Predicting Flooding with AI Models

Following deadly floods in Tennessee, Puja Das, interdisciplinary engineering PhD’27, is working on a NASA-funded project to explore a better way to predict devastating rainstorms with the help of physics-guided generative AI.


This article originally appeared on Northeastern Global News. It was published by Cynthia McCormick Hibbert. Main photo: Dustin Shadownes of Ashland City Fire Department searches a creek for missing persons along with a cadaver dog after flash floods killed 20 in Waverly, Tenn. Northeastern researchers are working with Tennessee Valley Authority on better rain forecasting models. AP Photo/John Amis

The short-term rain forecast system is broken. Can AI do a better job of predicting deadly floods?

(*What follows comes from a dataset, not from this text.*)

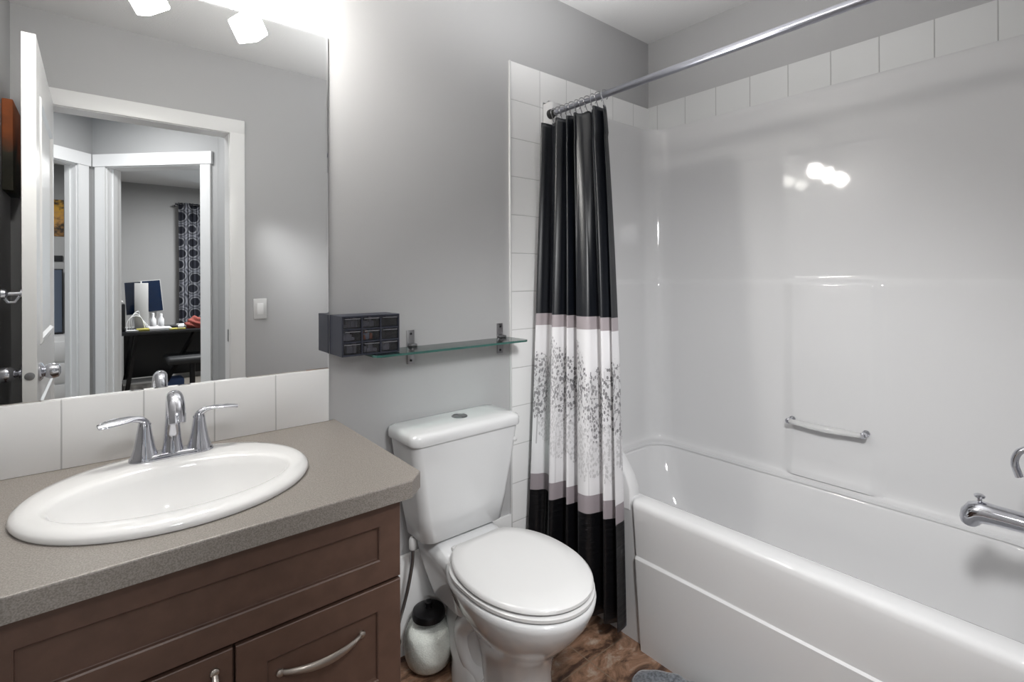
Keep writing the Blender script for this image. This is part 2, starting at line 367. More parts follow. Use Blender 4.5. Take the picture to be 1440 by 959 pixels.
# casing of the bathroom door (inside face) and jamb lining
bm = bmesh.new()
box(bm, DX1-0.004, DX1+0.070, YD, YD+0.0155, 0, DH+0.070, bev=0.004)
box(bm, DX0-0.070, DX0+0.004, YD, YD+0.0155, 0, DH+0.070, bev=0.004)
box(bm, DX0-0.070, DX1+0.070, YD, YD+0.0157, DH-0.004, DH+0.072, bev=0.004)
struct(finish(bm, 'trim_1', 'white_paint'))
bm = bmesh.new()
box(bm, DX1-0.006, DX1+0.001, YD-T, YD+0.001, 0, DH); box(bm, DX0-0.001, DX0+0.006, YD-T, YD+0.001, 0, DH); box(bm, DX0, DX1, YD-T, YD+0.001, DH-0.006, DH+0.001)
tj = struct(finish(bm, 'trim_2', 'white_paint', smooth=False))
bm = bmesh.new(); box(bm, DX1-0.0075, DX1-0.0055, YD-0.045, YD-0.012, 0.93, 0.995); finish(bm, 'strike_plate', 'steel', tj, smooth=False)

# ---------------- hall and rooms seen in the mirror
CX, CY = -0.02, -3.06; Q = math.sqrt(0.5)
def diag(sgn, t, off=0.0):   # point on the diagonal walls; off = thickness away from the hall
    return (CX + sgn*Q*t + sgn*Q*off, CY + Q*t - Q*off)
def dwall(bm, sgn, t0, t1, z0, z1, th0=0.0, th1=0.11):
    if sgn < 0 and th1 > 0.1: th1 -= 0.025
    a, b, c, d = diag(sgn, t0, th0), diag(sgn, t1, th0), diag(sgn, t1, th1), diag(sgn, t0, th1)
    prism(bm, [a, b, c, d], z0, z1)
for sgn, nm, o0, o1, tn in ((1, 'wall_hall_right', 0.105, 0.822, 3), (-1, 'wall_hall_left', 0.112, 0.835, 4)):
    bm = bmesh.new(); E = 0.936
    dwall(bm, sgn, 0, o0, 0, H); dwall(bm, sgn, o1, E, 0, H); dwall(bm, sgn, o0, o1, 2.055, H)
    xe, ye = diag(sgn, E)
    box(bm, min(xe, xe+sgn*0.1), max(xe, xe+sgn*0.1), ye, YD-T, 0, H)
    struct(finish(bm, nm, 'paint_hall', smooth=False))
    bm = bmesh.new()
    dwall(bm, sgn, o0-0.072, o0+0.004, 0, 2.055, -0.015, 0); dwall(bm, sgn, o1-0.004, o1+0.068, 0, 2.055, -0.015, 0)
    dwall(bm, sgn, o0-0.085, o1+0.08, 2.055, 2.14, -0.02, 0)
    dwall(bm, sgn, o0-0.001, o0+0.008, 0, 2.055, 0, 0.112); dwall(bm, sgn, o1-0.008, o1+0.001, 0, 2.055, 0, 0.112); dwall(bm, sgn, o0, o1, 2.047, 2.056, 0, 0.112)
    dwall(bm, sgn, o0+0.008, o0+0.018, 0, 2.047, 0.04, 0.075)
    struct(finish(bm, 'trim_%d' % tn, 'white_paint', smooth=False))
struct(bx('floor_hall', 'carpet', (-3.2, 3.3, -6.4, YD-T, -0.05, 0.0)))
struct(bx('ceiling_hall', 'ceil', (-3.2, 3.3, -6.4, YD, H, H+0.05)))
struct(bx('wall_divider', 'paint_hall', (CX-0.05, CX+0.05, -6.24, CY-0.12, 0, H)))
bm = bmesh.new(); WX0, WX1, WZ0, WZ1 = 1.02, 2.3, 0.85, 2.1
box(bm, 0.03, WX0, -6.34, -6.24, 0, H); box(bm, WX1, 3.2, -6.34, -6.24, 0, H); box(bm, WX0, WX1, -6.34, -6.24, 0, WZ0); box(bm, WX0, WX1, -6.34, -6.24, WZ1, H)
struct(finish(bm, 'wall_office_far', 'paint_hall', smooth=False))
bm = bmesh.new()
for a in ((WX0-.05, WX0, WZ0-.05, WZ1+.05), (WX1, WX1+.05, WZ0-.05, WZ1+.05), (WX0, WX1, WZ0-.05, WZ0), (WX0, WX1, WZ1, WZ1+.05), (1.64, 1.68, WZ0, WZ1)):
    box(bm, a[0], a[1], -6.26, -6.225, a[2], a[3])
w1 = struct(finish(bm, 'window_1', 'white_paint', smooth=False))
bm = bmesh.new(); box(bm, WX0, WX1, -6.302, -6.298, WZ0, WZ1); finish(bm, 'window_pane', thin('window_glass', (0.95, 0.97, 0.97), 0.1), w1, smooth=False)
struct(bx('wall_office_right', 'paint_hall', (3.2, 3.3, -6.34, -2.30, 0, H)))
struct(bx('wall_office_near', 'paint_hall', (0.70, 3.2, -2.40, -2.30, 0, H)))
struct(bx('wall_bedroom_far', 'paint_hall', (-3.2, -0.07, -5.6, -5.5, 0, H)))
struct(bx('wall_bedroom_left', 'paint_hall', (-3.3, -3.2, -5.6, -2.30, 0, H)))
struct(bx('wall_bedroom_near', 'paint_hall', (-3.2, -0.74, -2.40, -2.30, 0, H)))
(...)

The floods that killed 20 people in Waverly, Tennessee, and the surrounding area came with little warning.

Meteorologists predicted 2 to 3 inches of rain. But 21 inches fell within the course of that August day in 2021, sweeping away cars, houses, businesses, pets and people, including 7-month-old twins.

“They were not prepared at all. As a result, they could not inform people. Entire neighborhoods washed away,” says Puja Das, a fourth-year Ph.D. candidate in interdisciplinary engineering at Northeastern’s Sustainability and Data Sciences Lab.

Now Das is working with river managers and forecasters to explore a better way to predict devastating rainstorms with the help of physics-guided generative AI.

Her research, which is funded by a grant from NASA, recently took her and two Northeastern colleagues to flood-prone Tennessee, where they toured dams and met with officials from the Tennessee Valley Authority.

The country’s largest public power company, the TVA is also responsible for managing the nation’s fifth-largest river system.

“We also had meetings with the River Forecast Center in Knoxville about the models they use and how they decide which forecasts they will use for a particular extreme event,” Das says.

“We asked what they needed from us. They said they need better quality forecasts, because their existing High Resolution Rapid Refresh (HRRR) model is not working very well. They’re looking for better forecasts for their dam operations and river and flood management,” she says.

A broken forecasting model

A physics-based model updated hourly, HRRR was introduced by NOAA less than 10  years ago, in 2014.

But forecasters and civil officials question whether it can keep up with extreme weather events, which climate scientists and NASA say are growing in intensity and frequency.

Even though HRRR “embeds the best possible physics that we know so far,” it often gave “misleading guidance” and failed to predict large precipitation events that cause flash and other dangerous floods, says Auroop Ganguly, Northeastern Distinguished Professor of Civil and Environmental Engineering, principal investigator at the SDS Lab.

Northeastern researchers visited Norris and Douglas dams in Tennessee as part of NASA-funded project to see if AI can do a better job predicting intense, short-term rain events than other models. Second from left, Northeastern scientist August Posch with doctoral students Puja Das and Ashis Kumar Pal. Courtesy Photos

“It gave a false sense of complacency,” says Ganguly, who is also director of AI4CaS (AI for Climate and Sustainability) focus area within Northeastern’s Institute for Experiential AI.